FaBü: Wie wird nach Deiner Einschätzung der eBook-Trend – im Verein mit den von Verlagen emanzipierten Indieautoren – die Verlagswelt beeinflussen?
Matthias Matting: Die Rolle der Verlage wird sich ändern. Sie werden wieder zum Dienstleister der Autoren, wie sie es früher auch schon sehr erfolgreich waren. Sie sind aber keine Torwächter mehr vor den heiligen Hallen der Literatur. Wenn ein Autor am liebsten schreibt, nichts anderes, sucht er sich einen Verlag, der ihm den Rest der Arbeit abnimmt und dafür einen Honoraranteil bekommt. Wenn der Autor Spaß an Marketing, Layout, Covergestaltung usw. hat, dann braucht er keinen Verlag. Die nötigen Dienstleister, Lektoren usw., kann sich auch jeder Autor leisten, zumal sie ja auch von den Verlagen oft outgesourced wurden.
FaBü: Immerhin waren die Verlage für die Qualitätskontrolle gut. Auch wenn bei denen sicher vieles nicht durch die Firewall kam, was wohl veröffentlichungswürdig war und umgekehrt Werke gefördert wurden, die besser nie das Tageslicht gesehen hätten. Über das Selfpublishing wird natürlich jetzt auch viel, viel Unsinn publiziert. Brauchen wir Qualitätsstandards und wie könnten die aussehen?
Matthias Matting: Nein, Verlage boten noch nie die Gewährleistung einer Qualitätskontrolle. Das liegt schon daran, dass die Beurteilung von Qualität im Auge des Betrachters liegt. Wenn absehbar ist, dass sich ein Titel gut verkauft, wird kaum ein Verlag ihn aus Qualitätsgründen ablehnen (siehe Shades of Gray). Auch die rein handwerkliche Qualität hat in den letzten Jahren aus Kostenspar-Gründen gelitten. Qualitätsstandards zu fordern würde bedeuten, die Leser für unmündig zu halten, für unfähig, gute und schlechte Bücher zu unterscheiden. Leser sind aber ziemlich klug.
FaBü: Kommen wir zur letzten Frage. Im Web gibt es manchmal eine Diskussion, die wir ziemlich abstrus finden: Der Kampf Papierbuch gegen eBook. Viele hängen sich z. B. dieses „i pledge to read the printed word“-Button auf ihren Blog. Wir finden das eBook ist längst etabliert, aber weniger als Alternative, denn als Ergänzung. So wie Taschenbücher die gebundenen Ausgaben ergänzt haben. Wie siehst Du das? Geht mit dem eBook das traditionelle Buch unter?

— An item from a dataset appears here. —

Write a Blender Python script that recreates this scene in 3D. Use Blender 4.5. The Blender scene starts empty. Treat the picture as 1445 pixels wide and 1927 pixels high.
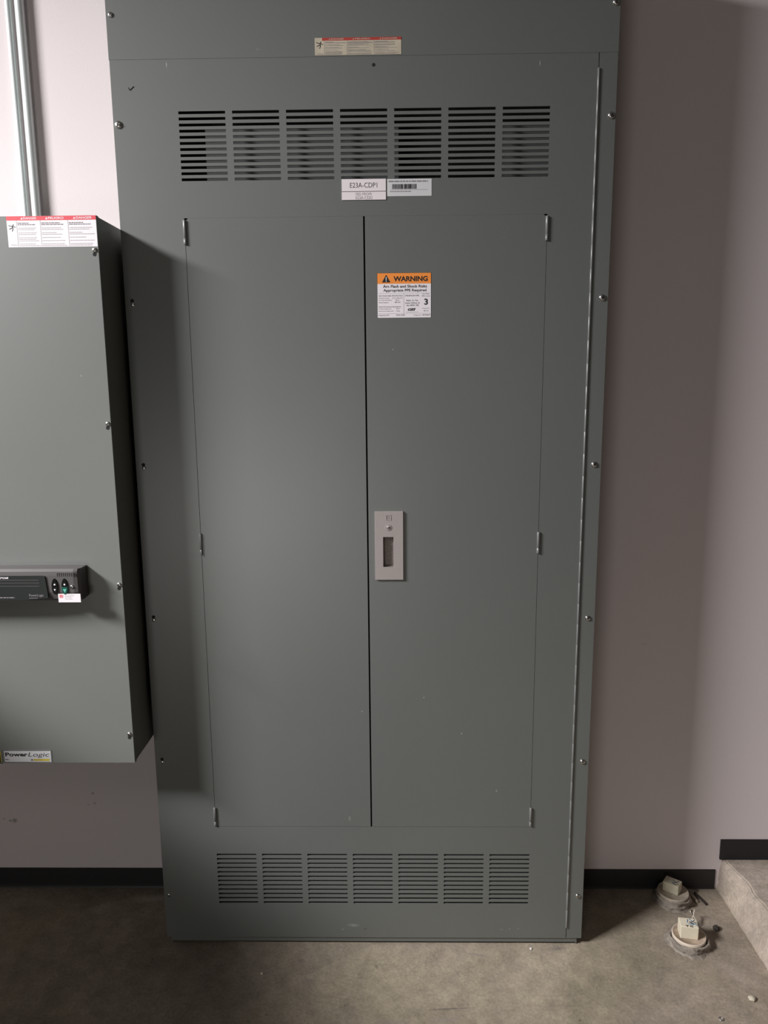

Matthias Matting: Natürlich ist das eBook eine Alternative zum gedruckten Buch. Wenn ich mich für eine Version entschieden habe, werde ich höchst selten noch die andere Version kaufen. Es wäre deshalb eine gute Idee, wenn der Verlag eBook und Print im Paket verkaufen würde. Es wird aber immer Genres geben, die sich für Print besser eignen als als eBook (Bildbände, Kochbücher…). Und es wird Menschen geben, die lieber Papier in der Hand halten als einen eReader. Es gibt auch immer noch einen Markt für Schallplatten! Aber die CD hat ebenso durch MP3 einen Einbruch erlitten wie das Papierbuch durch das eBook. Das muss die Verlage aber nicht stören. Man kann mit eBooks genauso gut verdienen wie mit Papierbüchern. Dramatisch ist das jedoch für die Buchhändler. Dazu gab es gerade neue Zahlen von der GfK: Während der Umsatzanteil des eBooks bei Buchhändlern 2012 bei einem halben Prozent lag, hatten eBooks im Gesamtmarkt einen Anteil von 9,5 Prozent. eBooks lassen sich im Buchladen einfach nicht gut verkaufen.